Garyt wrote:Most battleship and cruisers had 1 or 2 lighter armored "decks" before the main armored deck, did they not?
Not most, but it is correct that WW-I era incremental designs often had two or three thin decks (1-2-3") with protective plating (not really homogenous armour). In these designs the idea was that the upper decks and/or upper belts would initiate the fuse of the shell and the main armoured deck would prevent the resulting splinters from entering the vitals. The main armoured deck was not intended to "stop" projectiles fired from long range. It's a good idea in most cases out to about 20,000 yards battle range.
USN battleships always had two armoured decks though. The WW-I generation had a thin main armoured deck and a thinner splinter deck below that. With North Carolina (and then SD and Iowa) the relationship was flipped, with the thin armoured deck being the weather deck above the main armoured deck which is just one level below.
The British (and also Japanese with Yamato) application of all or nothing beginning with the Nelsons was to place as much as possible available deck armour tonnage into a thick main armoured deck. Thus the weather deck is not made of armour grade materials nor is it intended to de-cap, although at very acute striking angles it might.

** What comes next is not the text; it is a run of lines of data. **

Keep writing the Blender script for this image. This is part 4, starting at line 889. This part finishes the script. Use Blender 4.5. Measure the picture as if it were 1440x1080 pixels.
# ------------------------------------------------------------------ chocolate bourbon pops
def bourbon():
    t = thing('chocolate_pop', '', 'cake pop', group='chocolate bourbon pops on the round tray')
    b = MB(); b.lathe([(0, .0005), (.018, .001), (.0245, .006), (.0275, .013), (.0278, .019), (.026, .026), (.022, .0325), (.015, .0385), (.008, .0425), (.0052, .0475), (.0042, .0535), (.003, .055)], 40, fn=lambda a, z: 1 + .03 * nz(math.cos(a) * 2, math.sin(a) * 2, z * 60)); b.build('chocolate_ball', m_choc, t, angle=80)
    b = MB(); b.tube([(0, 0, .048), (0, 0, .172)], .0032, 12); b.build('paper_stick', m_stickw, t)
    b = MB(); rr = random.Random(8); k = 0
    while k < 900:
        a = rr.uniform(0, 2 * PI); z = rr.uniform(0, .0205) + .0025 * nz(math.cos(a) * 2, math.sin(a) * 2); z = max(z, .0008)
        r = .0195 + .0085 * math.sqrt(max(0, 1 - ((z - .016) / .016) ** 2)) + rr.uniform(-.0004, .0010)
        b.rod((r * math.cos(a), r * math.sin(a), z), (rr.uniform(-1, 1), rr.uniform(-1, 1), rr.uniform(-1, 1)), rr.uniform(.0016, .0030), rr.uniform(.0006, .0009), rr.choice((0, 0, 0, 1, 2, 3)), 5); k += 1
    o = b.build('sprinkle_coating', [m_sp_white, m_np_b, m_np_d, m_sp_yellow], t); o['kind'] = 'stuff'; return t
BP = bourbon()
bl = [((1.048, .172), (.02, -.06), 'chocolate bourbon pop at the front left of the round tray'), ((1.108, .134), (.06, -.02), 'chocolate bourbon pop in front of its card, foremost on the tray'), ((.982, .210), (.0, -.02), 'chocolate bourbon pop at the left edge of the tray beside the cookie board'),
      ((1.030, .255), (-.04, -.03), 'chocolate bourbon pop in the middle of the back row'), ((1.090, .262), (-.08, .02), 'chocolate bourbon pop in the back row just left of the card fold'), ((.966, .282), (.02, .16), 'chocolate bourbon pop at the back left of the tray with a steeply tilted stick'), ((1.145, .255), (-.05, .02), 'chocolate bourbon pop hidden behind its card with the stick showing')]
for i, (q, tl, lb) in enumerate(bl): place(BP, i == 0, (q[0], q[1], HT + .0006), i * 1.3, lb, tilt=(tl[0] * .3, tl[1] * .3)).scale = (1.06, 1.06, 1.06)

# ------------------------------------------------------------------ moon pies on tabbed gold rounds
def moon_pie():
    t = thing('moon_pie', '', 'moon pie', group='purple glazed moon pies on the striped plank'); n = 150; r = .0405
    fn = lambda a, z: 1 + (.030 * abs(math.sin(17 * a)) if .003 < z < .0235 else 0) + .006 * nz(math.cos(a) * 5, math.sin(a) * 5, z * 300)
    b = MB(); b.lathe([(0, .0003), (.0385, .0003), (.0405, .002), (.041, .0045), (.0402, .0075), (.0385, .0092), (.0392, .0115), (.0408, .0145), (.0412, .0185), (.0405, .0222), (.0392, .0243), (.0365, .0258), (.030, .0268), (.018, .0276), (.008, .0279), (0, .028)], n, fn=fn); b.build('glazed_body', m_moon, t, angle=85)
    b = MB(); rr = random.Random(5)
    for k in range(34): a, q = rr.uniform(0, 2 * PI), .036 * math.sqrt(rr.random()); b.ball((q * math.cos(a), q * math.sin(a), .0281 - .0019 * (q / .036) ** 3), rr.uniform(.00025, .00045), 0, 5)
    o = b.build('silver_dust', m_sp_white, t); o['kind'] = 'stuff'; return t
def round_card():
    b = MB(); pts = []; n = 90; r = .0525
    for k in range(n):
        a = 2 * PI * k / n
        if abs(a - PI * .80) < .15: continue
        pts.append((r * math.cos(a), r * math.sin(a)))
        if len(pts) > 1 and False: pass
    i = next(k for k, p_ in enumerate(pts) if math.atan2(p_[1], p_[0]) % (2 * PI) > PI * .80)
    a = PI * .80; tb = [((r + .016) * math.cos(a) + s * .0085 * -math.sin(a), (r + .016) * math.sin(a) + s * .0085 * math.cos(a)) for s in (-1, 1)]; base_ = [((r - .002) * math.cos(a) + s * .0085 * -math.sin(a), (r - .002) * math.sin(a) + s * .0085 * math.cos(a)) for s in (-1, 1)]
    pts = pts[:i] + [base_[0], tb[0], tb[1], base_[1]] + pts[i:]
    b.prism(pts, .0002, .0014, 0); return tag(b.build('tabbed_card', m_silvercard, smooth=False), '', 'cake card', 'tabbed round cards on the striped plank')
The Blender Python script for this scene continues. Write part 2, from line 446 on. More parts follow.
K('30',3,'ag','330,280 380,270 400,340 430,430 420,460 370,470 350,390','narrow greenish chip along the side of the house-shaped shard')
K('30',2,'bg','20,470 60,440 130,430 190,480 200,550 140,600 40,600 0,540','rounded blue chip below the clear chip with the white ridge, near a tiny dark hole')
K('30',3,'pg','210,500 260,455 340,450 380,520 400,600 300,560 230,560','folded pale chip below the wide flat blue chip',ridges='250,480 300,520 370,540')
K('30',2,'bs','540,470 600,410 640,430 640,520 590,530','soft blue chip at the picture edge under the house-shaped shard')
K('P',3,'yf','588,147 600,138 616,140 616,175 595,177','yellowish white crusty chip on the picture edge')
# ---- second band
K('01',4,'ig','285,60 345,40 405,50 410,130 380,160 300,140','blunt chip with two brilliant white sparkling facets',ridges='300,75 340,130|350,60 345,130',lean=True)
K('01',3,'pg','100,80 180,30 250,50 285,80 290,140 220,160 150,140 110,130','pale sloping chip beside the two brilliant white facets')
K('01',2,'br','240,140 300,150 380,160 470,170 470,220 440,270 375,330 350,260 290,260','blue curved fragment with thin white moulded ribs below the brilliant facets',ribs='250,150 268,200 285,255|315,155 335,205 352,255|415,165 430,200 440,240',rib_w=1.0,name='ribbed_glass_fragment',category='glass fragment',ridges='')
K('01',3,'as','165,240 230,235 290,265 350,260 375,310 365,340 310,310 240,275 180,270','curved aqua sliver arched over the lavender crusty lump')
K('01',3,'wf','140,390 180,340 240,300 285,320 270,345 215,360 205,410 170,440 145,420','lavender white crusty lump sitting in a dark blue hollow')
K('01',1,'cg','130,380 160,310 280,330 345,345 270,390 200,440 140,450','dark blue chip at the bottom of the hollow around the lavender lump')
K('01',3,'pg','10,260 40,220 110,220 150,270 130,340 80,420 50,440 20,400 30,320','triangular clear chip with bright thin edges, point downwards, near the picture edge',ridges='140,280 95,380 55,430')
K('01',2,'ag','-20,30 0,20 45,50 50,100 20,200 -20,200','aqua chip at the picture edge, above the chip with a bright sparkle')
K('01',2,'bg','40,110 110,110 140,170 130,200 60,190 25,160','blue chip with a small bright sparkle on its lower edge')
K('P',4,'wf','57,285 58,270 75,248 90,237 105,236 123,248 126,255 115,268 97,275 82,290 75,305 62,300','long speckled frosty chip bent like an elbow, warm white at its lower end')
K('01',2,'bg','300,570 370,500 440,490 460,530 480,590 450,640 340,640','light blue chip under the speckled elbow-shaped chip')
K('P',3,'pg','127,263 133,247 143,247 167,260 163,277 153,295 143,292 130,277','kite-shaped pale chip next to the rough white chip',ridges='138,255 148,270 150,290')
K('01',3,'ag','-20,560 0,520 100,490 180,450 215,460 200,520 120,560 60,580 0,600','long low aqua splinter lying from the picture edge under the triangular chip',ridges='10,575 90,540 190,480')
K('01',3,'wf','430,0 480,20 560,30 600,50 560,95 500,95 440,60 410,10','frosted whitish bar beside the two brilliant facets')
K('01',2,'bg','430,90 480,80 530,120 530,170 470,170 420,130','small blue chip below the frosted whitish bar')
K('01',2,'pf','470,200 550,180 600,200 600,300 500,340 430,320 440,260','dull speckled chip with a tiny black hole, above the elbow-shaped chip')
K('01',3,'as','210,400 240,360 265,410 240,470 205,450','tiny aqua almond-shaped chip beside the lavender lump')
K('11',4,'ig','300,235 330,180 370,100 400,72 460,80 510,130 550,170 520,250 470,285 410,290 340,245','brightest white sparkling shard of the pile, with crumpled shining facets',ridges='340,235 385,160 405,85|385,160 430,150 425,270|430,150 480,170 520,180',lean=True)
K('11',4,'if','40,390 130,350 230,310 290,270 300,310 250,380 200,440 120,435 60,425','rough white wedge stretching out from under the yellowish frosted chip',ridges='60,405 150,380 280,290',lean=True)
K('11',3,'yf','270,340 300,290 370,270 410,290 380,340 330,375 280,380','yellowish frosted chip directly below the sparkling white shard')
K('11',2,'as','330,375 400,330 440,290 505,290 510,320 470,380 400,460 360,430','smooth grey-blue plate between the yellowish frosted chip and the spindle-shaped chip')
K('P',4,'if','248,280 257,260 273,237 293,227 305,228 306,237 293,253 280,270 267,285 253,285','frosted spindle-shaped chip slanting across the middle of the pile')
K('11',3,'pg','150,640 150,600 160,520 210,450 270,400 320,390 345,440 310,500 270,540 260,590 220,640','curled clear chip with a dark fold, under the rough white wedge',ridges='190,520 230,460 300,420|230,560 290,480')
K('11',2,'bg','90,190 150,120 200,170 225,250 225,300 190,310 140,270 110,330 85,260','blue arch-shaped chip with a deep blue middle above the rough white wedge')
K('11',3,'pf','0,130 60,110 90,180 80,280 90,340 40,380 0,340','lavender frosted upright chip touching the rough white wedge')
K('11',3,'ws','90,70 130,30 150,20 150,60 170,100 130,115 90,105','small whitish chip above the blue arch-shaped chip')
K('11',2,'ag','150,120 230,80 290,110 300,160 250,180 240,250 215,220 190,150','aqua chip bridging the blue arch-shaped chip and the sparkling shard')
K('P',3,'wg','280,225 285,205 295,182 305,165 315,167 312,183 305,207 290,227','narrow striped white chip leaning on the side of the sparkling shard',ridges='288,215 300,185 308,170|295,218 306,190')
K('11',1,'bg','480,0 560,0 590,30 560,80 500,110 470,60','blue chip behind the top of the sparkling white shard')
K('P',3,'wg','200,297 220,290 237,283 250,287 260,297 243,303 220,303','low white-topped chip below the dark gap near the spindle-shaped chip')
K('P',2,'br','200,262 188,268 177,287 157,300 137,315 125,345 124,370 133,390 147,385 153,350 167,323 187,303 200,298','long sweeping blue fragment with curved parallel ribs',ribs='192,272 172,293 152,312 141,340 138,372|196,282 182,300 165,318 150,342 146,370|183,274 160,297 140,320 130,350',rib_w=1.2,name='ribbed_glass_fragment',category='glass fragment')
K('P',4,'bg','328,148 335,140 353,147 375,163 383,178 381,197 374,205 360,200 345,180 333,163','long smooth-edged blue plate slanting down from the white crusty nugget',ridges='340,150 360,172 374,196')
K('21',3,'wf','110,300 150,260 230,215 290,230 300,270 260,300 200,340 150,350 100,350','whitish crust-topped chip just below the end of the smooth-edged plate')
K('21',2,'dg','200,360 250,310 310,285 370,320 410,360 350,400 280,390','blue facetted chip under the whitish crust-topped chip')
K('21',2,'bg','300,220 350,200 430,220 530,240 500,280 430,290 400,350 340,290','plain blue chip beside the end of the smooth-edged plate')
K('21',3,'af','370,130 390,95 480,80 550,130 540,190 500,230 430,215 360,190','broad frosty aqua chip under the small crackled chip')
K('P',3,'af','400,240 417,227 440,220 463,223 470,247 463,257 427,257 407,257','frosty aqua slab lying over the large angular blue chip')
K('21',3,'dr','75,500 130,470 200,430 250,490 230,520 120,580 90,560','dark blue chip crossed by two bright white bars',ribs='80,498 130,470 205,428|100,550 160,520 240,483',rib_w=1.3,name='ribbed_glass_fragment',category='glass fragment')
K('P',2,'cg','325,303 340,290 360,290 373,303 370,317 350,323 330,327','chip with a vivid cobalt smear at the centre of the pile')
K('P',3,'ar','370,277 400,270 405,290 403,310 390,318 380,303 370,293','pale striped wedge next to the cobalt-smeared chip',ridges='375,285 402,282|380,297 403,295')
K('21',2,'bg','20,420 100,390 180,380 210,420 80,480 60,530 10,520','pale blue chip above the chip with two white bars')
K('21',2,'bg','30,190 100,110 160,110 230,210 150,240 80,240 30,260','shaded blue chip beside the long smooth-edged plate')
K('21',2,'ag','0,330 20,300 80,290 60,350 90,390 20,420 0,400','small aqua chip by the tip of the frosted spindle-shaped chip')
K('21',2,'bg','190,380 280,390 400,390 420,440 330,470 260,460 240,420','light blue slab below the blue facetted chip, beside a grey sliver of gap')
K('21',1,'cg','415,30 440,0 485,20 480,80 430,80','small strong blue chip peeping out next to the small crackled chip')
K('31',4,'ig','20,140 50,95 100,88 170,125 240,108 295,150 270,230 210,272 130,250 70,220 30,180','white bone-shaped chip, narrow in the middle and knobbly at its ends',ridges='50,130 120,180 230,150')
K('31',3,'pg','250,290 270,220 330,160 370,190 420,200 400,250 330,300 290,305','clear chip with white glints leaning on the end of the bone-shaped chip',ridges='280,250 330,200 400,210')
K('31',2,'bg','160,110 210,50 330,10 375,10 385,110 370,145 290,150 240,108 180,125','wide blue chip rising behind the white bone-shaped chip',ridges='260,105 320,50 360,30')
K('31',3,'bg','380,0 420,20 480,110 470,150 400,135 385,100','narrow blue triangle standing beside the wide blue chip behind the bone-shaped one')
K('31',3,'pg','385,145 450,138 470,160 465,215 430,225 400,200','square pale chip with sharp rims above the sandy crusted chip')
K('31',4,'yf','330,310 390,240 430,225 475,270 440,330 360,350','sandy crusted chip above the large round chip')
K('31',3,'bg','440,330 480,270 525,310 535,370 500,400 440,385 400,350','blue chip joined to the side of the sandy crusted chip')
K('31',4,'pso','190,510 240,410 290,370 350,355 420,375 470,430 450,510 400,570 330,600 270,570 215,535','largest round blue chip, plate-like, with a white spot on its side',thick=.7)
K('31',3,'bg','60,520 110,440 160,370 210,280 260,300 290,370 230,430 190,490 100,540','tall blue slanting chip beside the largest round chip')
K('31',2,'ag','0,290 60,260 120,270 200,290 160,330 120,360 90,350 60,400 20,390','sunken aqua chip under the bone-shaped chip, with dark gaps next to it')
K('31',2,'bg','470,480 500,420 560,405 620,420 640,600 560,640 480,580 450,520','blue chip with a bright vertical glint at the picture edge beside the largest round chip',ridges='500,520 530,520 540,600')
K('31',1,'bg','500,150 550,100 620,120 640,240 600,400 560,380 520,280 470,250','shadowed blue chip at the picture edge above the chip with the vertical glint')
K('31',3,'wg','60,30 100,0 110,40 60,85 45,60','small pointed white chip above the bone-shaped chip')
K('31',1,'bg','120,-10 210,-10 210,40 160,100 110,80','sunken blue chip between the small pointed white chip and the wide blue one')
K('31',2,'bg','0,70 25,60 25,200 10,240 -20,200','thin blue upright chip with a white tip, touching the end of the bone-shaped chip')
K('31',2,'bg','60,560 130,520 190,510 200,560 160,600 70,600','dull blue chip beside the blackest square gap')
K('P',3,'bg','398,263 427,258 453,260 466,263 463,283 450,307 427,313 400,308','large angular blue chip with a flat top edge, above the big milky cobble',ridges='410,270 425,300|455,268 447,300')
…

The Germans of course designed a new two deck system with the maximal distance between the two decks (and a thin 6mm non ballistic battery deck between) so that yaw could become fully manifest and so that the panzer deck could also stand as part of the vertical protection, thus gaining superior vertical protection with out the additional weight cost. The upper armoured deck also doesn't weigh much more than a non-ballistic weather deck (which is usually the strength deck in structural terms) probably would, for more weight savings making up the horizontal protection.
The Italians used two thin (armour grade material) upper decks above their main armoured deck.